* start AVAILABLE DATA *
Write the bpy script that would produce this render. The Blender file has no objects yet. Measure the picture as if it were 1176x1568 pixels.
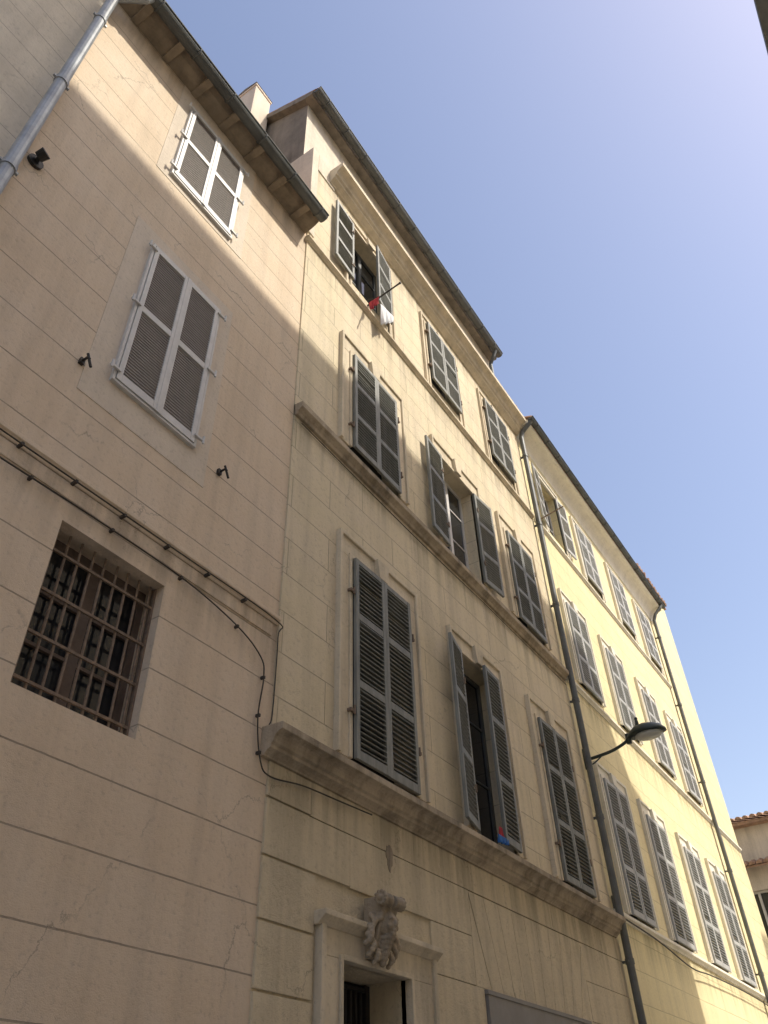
import bpy, math, random, bmesh
from mathutils import Vector, Matrix
random.seed(7)
scene=bpy.context.scene
COL=bpy.context.collection

# ---------------------------------------------------------------- materials
def new_mat(name):
    m=bpy.data.materials.new(name); m.use_nodes=True
    nt=m.node_tree; b=nt.nodes['Principled BSDF']
    return m,nt,b
def N(nt,t,**kw):
    n=nt.nodes.new(t)
    for k,v in kw.items(): setattr(n,k,v)
    return n
def N_rgb(nt,col):
    r=N(nt,'ShaderNodeRGB'); r.outputs[0].default_value=(*col,1); return r.outputs[0]
def ramp(nt,src,p0,c0,p1,c1):
    r=N(nt,'ShaderNodeMapRange'); r.inputs[1].default_value=p0; r.inputs[2].default_value=p1; r.inputs[3].default_value=c0; r.inputs[4].default_value=c1
    nt.links.new(src,r.inputs[0]); return r.outputs[0]
def math_(nt,op,a,b):
    x=N(nt,'ShaderNodeMath',operation=op)
    for s,i in ((a,0),(b,1)):
        if isinstance(s,(int,float)): x.inputs[i].default_value=s
        else: nt.links.new(s,x.inputs[i])
    return x.outputs[0]
def scalec(nt,c,f):
    x=N(nt,'ShaderNodeVectorMath',operation='SCALE'); nt.links.new(c,x.inputs[0]); nt.links.new(f,x.inputs[3]); return x.outputs[0]
def mixc(nt,fac,a,b):
    x=N(nt,'ShaderNodeMix',data_type='RGBA')
    nt.links.new(fac,x.inputs[0])
    for s,i in ((a,6),(b,7)):
        if isinstance(s,tuple): x.inputs[i].default_value=(*s[:3],1)
        else: nt.links.new(s,x.inputs[i])
    return x.outputs[2]
def noise(nt,vec,scale,detail=3,rough=.55,mapscale=None):
    if mapscale:
        mp=N(nt,'ShaderNodeMapping'); mp.inputs['Scale'].default_value=mapscale
        nt.links.new(vec,mp.inputs[0]); vec=mp.outputs[0]
    n=N(nt,'ShaderNodeTexNoise'); n.inputs['Scale'].default_value=scale
    n.inputs['Detail'].default_value=detail; n.inputs['Roughness'].default_value=rough
    nt.links.new(vec,n.inputs['Vector']); return n.outputs['Fac']
def geo(nt):
    return N(nt,'ShaderNodeNewGeometry').outputs['Position']

def stucco(name,col,row=.43,width=1.15,zoff=.03,line=.62,mortar=.006,grain=.5,mottle=.16,joint=True,stain=.25,tint2=None,cracks=False,drip=None):
    m,nt,b=new_mat(name); pos=geo(nt)
    c=N_rgb(nt,col)
    med=noise(nt,pos,1.3,7,.7)
    if tint2: c=mixc(nt,ramp(nt,med,.42,0.,.6,1.),c,tint2)
    f=ramp(nt,med,.3,1-mottle,.65,1.03)
    st=noise(nt,pos,1.0,4,.6,(5,5,.35))
    f=math_(nt,'MULTIPLY',f,ramp(nt,st,.3,1-stain,.55,1.0))
    sp=noise(nt,pos,24,3,.65)
    f=math_(nt,'MULTIPLY',f,ramp(nt,sp,.28,.84,.45,1.0))
    hgt=noise(nt,pos,130,1,.7)
    ad=math_(nt,'ADD',math_(nt,'MULTIPLY',sp,2.0),hgt)
    bump=N(nt,'ShaderNodeBump'); bump.inputs['Strength'].default_value=grain; bump.inputs['Distance'].default_value=.005
    nt.links.new(ad,bump.inputs['Height'])
    last=bump.outputs[0]
    sx=N(nt,'ShaderNodeSeparateXYZ'); nt.links.new(pos,sx.inputs[0])
    if drip:
        # rain-washed dirt that hangs below each projecting ledge
        fac=None
        for z in drip:
            t=ramp(nt,sx.outputs[2],z-.6,0,z-.08,1)
            up=ramp(nt,sx.outputs[2],z-.02,1,z+.02,0)
            q=math_(nt,'MULTIPLY',t,up)
            fac=q if fac is None else math_(nt,'MAXIMUM',fac,q)
        d=math_(nt,'MULTIPLY',fac,ramp(nt,st,.62,0.,.40,1.))
        f=math_(nt,'MULTIPLY',f,ramp(nt,d,0,1,1,.72))
    if cracks:
        wob=N(nt,'ShaderNodeVectorMath',operation='ADD'); nt.links.new(pos,wob.inputs[0])
        w2=N(nt,'ShaderNodeCombineXYZ'); nt.links.new(math_(nt,'MULTIPLY',med,.9),w2.inputs[0]); nt.links.new(math_(nt,'MULTIPLY',st,.5),w2.inputs[2]); nt.links.new(w2.outputs[0],wob.inputs[1])
        vo=N(nt,'ShaderNodeTexVoronoi',feature='DISTANCE_TO_EDGE'); vo.inputs['Scale'].default_value=.55; nt.links.new(wob.outputs[0],vo.inputs['Vector'])
        ck=ramp(nt,vo.outputs['Distance'],.0,1,.004,0)
        ck=math_(nt,'MULTIPLY',ck,ramp(nt,med,.48,0,.56,1))
        f=math_(nt,'MULTIPLY',f,ramp(nt,ck,0,1,1,.6))
    if joint:
        wz=math_(nt,'SUBTRACT',math_(nt,'ADD',math_(nt,'MULTIPLY',med,.02),sx.outputs[2]),zoff+.01)
        cx=N(nt,'ShaderNodeCombineXYZ'); nt.links.new(sx.outputs[0],cx.inputs[0]); nt.links.new(wz,cx.inputs[1])
        br=N(nt,'ShaderNodeTexBrick'); br.offset=.5
        br.inputs['Scale'].default_value=1; br.inputs['Mortar Size'].default_value=mortar
        br.inputs['Mortar Smooth'].default_value=.25
        br.inputs['Brick Width'].default_value=width; br.inputs['Row Height'].default_value=row
        br.inputs['Color1'].default_value=(1,1,1,1); br.inputs['Color2'].default_value=(.95,.95,.95,1); br.inputs['Mortar'].default_value=(1,1,1,1)
        nt.links.new(cx.outputs[0],br.inputs['Vector'])
        if width<10: f=math_(nt,'MULTIPLY',f,br.outputs['Color'])
        fade=ramp(nt,st,.33,.5,.55,1.)
        fm=math_(nt,'MULTIPLY',br.outputs['Fac'],fade)
        f=math_(nt,'MULTIPLY',f,ramp(nt,fm,0,1,1,line))
        b2=N(nt,'ShaderNodeBump',invert=True); b2.inputs['Strength'].default_value=.8; b2.inputs['Distance'].default_value=.012
        nt.links.new(fm,b2.inputs['Height']); nt.links.new(last,b2.inputs['Normal']); last=b2.outputs[0]
    c=scalec(nt,c,f)
    nt.links.new(c,b.inputs['Base Color']); nt.links.new(last,b.inputs['Normal'])
    b.inputs['Roughness'].default_value=.92; b.inputs['Specular IOR Level'].default_value=.15
    return m
def simple(name,col,rough=.7,metal=0,var=.2,scale=8,bump=.2,spec=.4,dist=.003,streak=False):
    m,nt,b=new_mat(name); pos=geo(nt)
    n=noise(nt,pos,scale,4,.7,(3,3,.5) if streak else None)
    c=scalec(nt,N_rgb(nt,col),ramp(nt,n,.3,1-var,.68,1.0+var*.3))
    nt.links.new(c,b.inputs['Base Color'])
    b.inputs['Roughness'].default_value=rough; b.inputs['Metallic'].default_value=metal; b.inputs['Specular IOR Level'].default_value=spec
    bp=N(nt,'ShaderNodeBump'); bp.inputs['Strength'].default_value=bump; bp.inputs['Distance'].default_value=dist
    nt.links.new(n,bp.inputs['Height']); nt.links.new(bp.outputs[0],b.inputs['Normal'])
    return m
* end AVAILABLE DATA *
### TASK:
Copy each line containing the word "that" from the data.

### EXERCISE OUTPUT:
Write the bpy script that would produce this render. The Blender file has no objects yet. Measure the picture as if it were 1176x1568 pixels.
        # rain-washed dirt that hangs below each projecting ledge